Continuing with the comments made by a Great Lakes theorist about the Lehi Colony traveling around Africa and across the Atlantic (see last post), he wrote:
“—you bravely round the Cape of Good Hope and divinely guided, cross the Atlantic at the shortest distance between the Old World and the New, with enough fresh water stored on board for the crossing---“
There are two points here written that are indefensible based on the times and capabilities of 600 B.C. and for more than a thousand years after. As mentioned in the last post, rounding the African Cape was not only no simple matter, the best mariners of the 15th century could not accomplish this fact. Not until Vasco de Game learned to swing wide around the Cape in 1497 (a three month 6,000 mile trip far out to sea and out of the sight of land) in order to avoid the Agulhas Retroflection—a treacherous combing of ocean currents around the Cape of Africa—and pick up the eastward moving circumpolar current that swept him toward Australia and then north up the trade winds to India, China and Indonesia, could such a fete be accomplished.
A person today may think a ship could sail around Africa hugging the coast, but no ship built for deep water could do that—not even in 1400 A.D., 2000 years after Lehi sailed. Of course, coastal vessels—shallow bottom, weak-hulled, oar-driven ships—could manage that fete, which is how the Phoenicians and Egyptians managed to sail around Africa in B.C. times, making numerous coastal stops for food, water and supplies along the way—a journey that took over two years. But the Lehi Colony, in a deep-water vessel, one built large enough and sturdy enough to weather the extreme punishment of waves and winds crossing oceans, could not have managed such a coastal journey, no matter how feasible it looks on a map today.
Yet, even if such a voyage could be accomplished, the problem with food, water and supplies would have been extreme. Magellan wrote in his log in the 16th century, after almost four months at sea: “…we were three months and twenty days without refreshment from any kind of fresh food. We ate biscuit, which was no longer biscuit but its powder, swarming with worms, the rats having eaten all the goods. It stank strongly of their urine. We drank yellow water already many days putrid. We also ate certain ox hides that covered the top of the yards to prevent the yards from chafing the shrouds, and which had become exceedingly hard because of the sun, rain and wind. We soaked them in the sea for four or five days, then placed them for a short time over the hot embers and ate them thus, and often we ate sawdust. Rats were sold for half a ducat apiece, and even so we could not always get them.”

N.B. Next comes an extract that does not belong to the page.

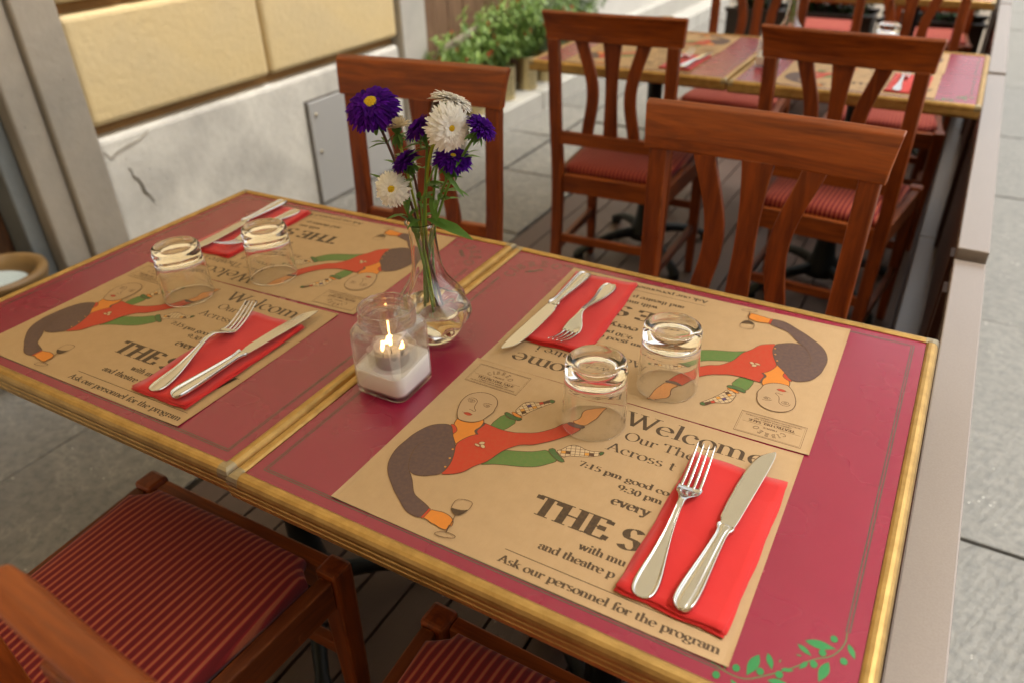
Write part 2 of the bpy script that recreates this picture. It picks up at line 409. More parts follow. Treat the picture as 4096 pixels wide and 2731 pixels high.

Food is so plentiful to us today and so easily obtained when traveling, many modern people forget the difficulty of traveling across thousands of miles of sea for months on end without the ability to obtain replacement supplies, food and water.
Further, this author states: “with enough fresh water stored on board for the crossing.” Thor Heyerdahl found, as did Columbus, that catching rainwater was the only way to have fresh water on such lengthy journeys. Regular stored water in caskets turned rancid quite quickly, and though drinkable, tasted badly and smelled even worse. Columbus, on his first voyage, after only 36 days at sea, was on his last cask of water when land was finally seen.
Thus, we can assume that any voyage of Lehi around Africa and across the Atlantic (even if such could have been accomplished) would have taken about four times the distance and four times the length of travel as Columbus, and longer than Magellan’s 3 months and twenty days. Yet Nephi, who never failed to record problems, mutinous attitudes of his brothers, and how the Lord helped them overcome extreme difficulties, never wrote a single word about this journey. He only said, “And it came to pass that after we had sailed for the space of many days we did arrive at the promised land” (1 Nephi 18:23).
Thus, we can see that when scholars and theorists so glibly write about things of which they know so little, they continually show their ignorance on matters of extreme importance to the Lehi Colony in reaching the Land of Promise.